第四章「科学という神話、科学という宗教」
「科学」と「宗教」の2者は一見つながらないように見えるのだが、実際に「科学信仰」と呼ばれる言葉があるように、あたかも「宗教」のように伝えられている用なことさえある。
もっと言うと、科学技術の発展が、宗教に触れてしまい、黙殺された例もかつてはあった。有名なものは「ガリレイの地動説」が挙げられる。
そう考えると、本章でも取り上げられるように「科学」と「宗教」は「紙一重」と呼ばれても仕方がないといえる。

第五章「科学を支えるもの、科学を縛るもの」
東日本大震災に伴う「福島第一原発事故」も含めて、科学にまつわる事件も後とを絶たない。そう考えると「科学」は何のためにあるのだろうか、という疑問を生じてしまう。これについては、科学者の中でも答えは分かれるし、そうではなくても「学問」のため、とか「生活」のため、と言うように答えはそれぞれの立場で異なる。

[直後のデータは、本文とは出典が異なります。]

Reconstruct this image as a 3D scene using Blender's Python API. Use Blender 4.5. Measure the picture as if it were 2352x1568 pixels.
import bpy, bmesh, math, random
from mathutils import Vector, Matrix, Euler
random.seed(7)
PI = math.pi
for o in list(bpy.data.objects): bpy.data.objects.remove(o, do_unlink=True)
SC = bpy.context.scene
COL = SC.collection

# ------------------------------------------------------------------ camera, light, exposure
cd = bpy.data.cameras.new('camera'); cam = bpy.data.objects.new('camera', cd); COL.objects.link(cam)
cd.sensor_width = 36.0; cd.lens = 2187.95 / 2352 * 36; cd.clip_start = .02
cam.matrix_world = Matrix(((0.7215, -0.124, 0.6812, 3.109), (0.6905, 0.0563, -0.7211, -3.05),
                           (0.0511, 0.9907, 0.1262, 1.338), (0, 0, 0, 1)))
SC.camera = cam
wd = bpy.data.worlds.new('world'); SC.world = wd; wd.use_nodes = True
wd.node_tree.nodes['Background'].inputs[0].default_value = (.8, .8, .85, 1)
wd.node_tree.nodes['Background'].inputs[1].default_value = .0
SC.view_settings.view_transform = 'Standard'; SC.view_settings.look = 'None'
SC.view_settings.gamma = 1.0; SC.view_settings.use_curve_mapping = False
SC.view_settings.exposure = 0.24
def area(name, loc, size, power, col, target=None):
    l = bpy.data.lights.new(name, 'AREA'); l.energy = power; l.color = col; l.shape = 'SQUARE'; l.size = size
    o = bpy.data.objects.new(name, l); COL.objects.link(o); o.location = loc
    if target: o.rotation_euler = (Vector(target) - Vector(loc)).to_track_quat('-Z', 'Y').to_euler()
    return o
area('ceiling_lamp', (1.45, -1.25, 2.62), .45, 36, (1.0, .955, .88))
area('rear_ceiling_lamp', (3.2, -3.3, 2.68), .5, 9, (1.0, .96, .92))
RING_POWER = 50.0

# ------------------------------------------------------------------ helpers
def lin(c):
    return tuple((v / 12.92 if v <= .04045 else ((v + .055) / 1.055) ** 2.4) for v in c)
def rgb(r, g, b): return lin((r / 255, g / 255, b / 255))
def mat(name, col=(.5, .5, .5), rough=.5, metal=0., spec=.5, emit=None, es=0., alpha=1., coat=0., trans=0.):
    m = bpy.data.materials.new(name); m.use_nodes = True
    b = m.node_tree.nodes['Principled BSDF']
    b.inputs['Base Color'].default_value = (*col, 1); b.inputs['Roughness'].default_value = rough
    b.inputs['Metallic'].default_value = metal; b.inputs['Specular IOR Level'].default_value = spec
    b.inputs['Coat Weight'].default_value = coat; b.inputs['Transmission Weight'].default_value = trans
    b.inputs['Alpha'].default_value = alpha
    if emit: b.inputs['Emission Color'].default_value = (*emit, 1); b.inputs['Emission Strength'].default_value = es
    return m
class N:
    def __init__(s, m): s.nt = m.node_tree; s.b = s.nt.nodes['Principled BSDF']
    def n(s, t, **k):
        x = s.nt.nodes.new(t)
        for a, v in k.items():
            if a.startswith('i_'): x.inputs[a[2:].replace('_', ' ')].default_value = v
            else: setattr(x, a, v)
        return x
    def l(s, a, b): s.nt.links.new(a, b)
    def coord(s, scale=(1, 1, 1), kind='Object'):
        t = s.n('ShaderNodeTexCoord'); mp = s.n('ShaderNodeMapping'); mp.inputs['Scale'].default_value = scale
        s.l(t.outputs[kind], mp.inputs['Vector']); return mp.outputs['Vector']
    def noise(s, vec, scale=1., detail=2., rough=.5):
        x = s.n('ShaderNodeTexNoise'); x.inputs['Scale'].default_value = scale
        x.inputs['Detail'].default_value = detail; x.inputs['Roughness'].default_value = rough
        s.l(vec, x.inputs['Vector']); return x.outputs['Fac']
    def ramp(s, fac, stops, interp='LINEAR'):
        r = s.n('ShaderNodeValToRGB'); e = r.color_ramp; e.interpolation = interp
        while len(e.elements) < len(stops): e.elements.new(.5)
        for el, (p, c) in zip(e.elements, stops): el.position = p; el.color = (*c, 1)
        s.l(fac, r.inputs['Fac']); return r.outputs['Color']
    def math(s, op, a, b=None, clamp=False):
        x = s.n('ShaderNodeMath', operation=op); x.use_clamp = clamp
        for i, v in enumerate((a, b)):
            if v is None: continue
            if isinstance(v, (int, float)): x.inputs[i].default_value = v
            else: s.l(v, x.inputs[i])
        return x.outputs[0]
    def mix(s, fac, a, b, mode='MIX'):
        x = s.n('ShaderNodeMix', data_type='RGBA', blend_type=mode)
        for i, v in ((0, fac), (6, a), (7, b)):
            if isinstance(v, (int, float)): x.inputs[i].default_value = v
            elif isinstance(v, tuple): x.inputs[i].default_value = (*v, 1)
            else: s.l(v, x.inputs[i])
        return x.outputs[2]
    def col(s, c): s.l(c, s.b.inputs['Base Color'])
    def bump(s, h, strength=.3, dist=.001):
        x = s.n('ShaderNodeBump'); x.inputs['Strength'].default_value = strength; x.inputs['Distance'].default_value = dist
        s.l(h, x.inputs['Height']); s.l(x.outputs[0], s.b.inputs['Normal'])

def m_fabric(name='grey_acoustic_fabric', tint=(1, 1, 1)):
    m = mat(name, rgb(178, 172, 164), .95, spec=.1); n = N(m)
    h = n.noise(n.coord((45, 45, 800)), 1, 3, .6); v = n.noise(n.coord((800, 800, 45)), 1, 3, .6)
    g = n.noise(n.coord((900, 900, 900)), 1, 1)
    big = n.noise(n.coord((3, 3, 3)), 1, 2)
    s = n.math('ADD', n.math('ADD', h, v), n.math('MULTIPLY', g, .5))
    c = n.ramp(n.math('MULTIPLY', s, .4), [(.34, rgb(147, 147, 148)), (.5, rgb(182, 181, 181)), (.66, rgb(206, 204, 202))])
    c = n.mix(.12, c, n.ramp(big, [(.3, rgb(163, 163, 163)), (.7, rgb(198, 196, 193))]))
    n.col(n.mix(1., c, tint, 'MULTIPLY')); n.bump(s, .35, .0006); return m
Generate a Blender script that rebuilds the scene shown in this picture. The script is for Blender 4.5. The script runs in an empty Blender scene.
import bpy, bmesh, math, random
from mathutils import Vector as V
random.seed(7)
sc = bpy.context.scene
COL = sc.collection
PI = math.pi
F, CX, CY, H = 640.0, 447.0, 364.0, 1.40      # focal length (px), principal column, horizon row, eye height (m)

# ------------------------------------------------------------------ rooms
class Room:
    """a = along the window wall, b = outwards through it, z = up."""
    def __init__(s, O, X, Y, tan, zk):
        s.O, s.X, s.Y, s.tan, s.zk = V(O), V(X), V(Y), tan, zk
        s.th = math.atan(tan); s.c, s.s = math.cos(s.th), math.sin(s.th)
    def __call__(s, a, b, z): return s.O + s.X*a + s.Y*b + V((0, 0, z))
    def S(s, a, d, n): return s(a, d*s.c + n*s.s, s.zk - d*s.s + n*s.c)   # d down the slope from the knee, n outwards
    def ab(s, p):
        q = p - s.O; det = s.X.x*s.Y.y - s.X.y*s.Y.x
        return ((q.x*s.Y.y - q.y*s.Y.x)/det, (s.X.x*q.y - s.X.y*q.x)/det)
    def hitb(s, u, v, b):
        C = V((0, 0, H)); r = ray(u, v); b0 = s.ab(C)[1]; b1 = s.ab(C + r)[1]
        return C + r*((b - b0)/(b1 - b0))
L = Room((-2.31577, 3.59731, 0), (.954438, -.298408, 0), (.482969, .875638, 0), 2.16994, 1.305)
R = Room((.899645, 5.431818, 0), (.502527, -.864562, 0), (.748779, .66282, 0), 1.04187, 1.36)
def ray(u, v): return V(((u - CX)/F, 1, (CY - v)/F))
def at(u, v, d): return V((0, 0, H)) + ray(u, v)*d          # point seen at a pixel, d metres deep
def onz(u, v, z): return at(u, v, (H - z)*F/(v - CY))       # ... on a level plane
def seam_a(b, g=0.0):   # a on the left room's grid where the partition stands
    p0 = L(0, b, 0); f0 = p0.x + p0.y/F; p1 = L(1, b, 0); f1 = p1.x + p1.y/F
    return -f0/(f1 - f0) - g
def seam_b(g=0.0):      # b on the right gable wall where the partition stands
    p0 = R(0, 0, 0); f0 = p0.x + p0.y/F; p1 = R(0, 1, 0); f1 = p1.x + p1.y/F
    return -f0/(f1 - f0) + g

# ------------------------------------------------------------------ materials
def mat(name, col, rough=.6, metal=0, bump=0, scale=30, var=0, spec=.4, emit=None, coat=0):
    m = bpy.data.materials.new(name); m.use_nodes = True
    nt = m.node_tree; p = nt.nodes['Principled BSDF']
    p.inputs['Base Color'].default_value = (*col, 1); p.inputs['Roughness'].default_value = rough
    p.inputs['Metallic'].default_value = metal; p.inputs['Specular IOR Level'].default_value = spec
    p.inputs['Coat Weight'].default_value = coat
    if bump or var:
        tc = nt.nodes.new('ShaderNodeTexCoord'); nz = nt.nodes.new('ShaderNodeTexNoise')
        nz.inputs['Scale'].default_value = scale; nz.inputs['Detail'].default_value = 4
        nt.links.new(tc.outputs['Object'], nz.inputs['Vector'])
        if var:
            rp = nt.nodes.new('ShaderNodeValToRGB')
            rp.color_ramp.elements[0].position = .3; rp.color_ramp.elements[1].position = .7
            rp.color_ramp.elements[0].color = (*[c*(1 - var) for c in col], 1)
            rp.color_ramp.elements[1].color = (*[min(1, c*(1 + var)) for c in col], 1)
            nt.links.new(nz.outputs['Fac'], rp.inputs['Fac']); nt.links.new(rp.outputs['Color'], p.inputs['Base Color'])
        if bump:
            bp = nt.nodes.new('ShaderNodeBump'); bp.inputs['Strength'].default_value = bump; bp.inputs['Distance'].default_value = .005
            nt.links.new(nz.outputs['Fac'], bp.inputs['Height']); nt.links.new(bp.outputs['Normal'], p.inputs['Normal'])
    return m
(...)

また、科学はいくら発展できたとしても万能ではない、どこかで「限界」があり、それを知ることが科学者の責任としてある。

「井の中の蛙大海を知らず」という諺が存在する。これは「考えや知識が狭くて、もっと広い世界があることを知らない。世間知らずのこと、見識の狭いこと(「広辞苑 第六版」より)」と言うような意味であるように、自分の考えだけで、狭い世界に捉えられてしまう。それは素人の立場でも、科学者の立場でも同じである。本書はその言葉が当てはまるような気がした。